くらし [特集]とうがねの農業を未来へつなぐ 3

■東金のいちごを盛り上げたい
・ユカルヒ農園 吉川(きっかわ)貞雄(さだお) いちごを生産 アイスなどの加工品も手がける
◆東金の地へ移住
埼玉で2年間、山武市で1年間研修を受け、令和元年4月から東金で独立し、就農しました。
子どもが生まれ、食に興味を持ったのが、就農を考えたきっかけですね。当時は、ものづくりが好きで、埼玉で吹きガラス職人として働いていました。工房を構え、自分で食べる分の食料を自給しながら残りの時間を仕事などを行う半農半Xのライフスタイルを模索していました。
結局はどちらも中途半端になると思い、ものづくりの原点である農業を生業にするため、就農活動を開始しました。
紆余曲折を経て、上の子どもが小学校に入学するタイミングで東金に移住。就農するに当たり、いちごを選択しました。

◆お客さまの声がモチベーション
始めは不安だらけでした。ですが、全て自分の責任でやれるのと、自分で作ったものがダイレクトに評価される環境への期待の方が大きかったですね。
直売がメインなのでお客さまの率直な評価が直接聞ける。それが仕事のモチベーションとなる。
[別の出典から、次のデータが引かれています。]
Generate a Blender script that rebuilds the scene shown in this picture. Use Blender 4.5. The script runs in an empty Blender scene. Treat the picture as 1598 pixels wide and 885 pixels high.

それは農業、ひいてはものづくりの醍醐味であると思います。
東金のいちごを盛り上げていくのはもちろんですが、いちご以外の農作物もポテンシャルが高いものが多いので、さまざまな生産者と協力できればと思っています。

◆自分だけのやりがいを
資材や人件費の高騰など、農業を取り巻く環境は年々厳しくなっています。その割に価格は低迷しており、正直大変です。ですが、まだまだやり方はいろいろあると思います。
就農してから、植物生理や、経営者として簿記の知識は必要だと感じました。就農するのは意外に簡単ですが、その後続けていくのが大変です。就農を考えている方は、できるだけ準備することをお勧めします。
厳しいこともありますが、それ以上にお客さまに喜んでもらえた時、おいしいと言ってもらえた時は農業をやって良かったと思えます。自分はそこにやりがいを感じています。
自分にとってのやりがいを見つけられれば続けていけると思います。

■PICK UP とうがねにある農業大学校で農業技術を学ぶ
東金市には、県内唯一の農業大学校があります。大学校で行っている就農を目指す方向けの研修を紹介します。
◇農業者養成研修
3カ月、6カ月、1年コースがあります。農業経営者に必要な専門知識や技能について、農場実習や講義、校外学習などで栽培から販売まで学べます。今年は、20代~50代までの幅広い方が学んでいます。
対象:これから農業を目指す方や農業を始めていて、技術を習得したい方

◇就農準備講座
働きながら農業の基礎を学べます。
日時:5~6月の土曜日(計7日間)
対象:将来、県内で職業として農業に取り組もうとしている方
※来年度の申込受付は、令和8年1月(就農準備講座は2月)を予定しています。詳細は12月頃にホームページに掲載予定です。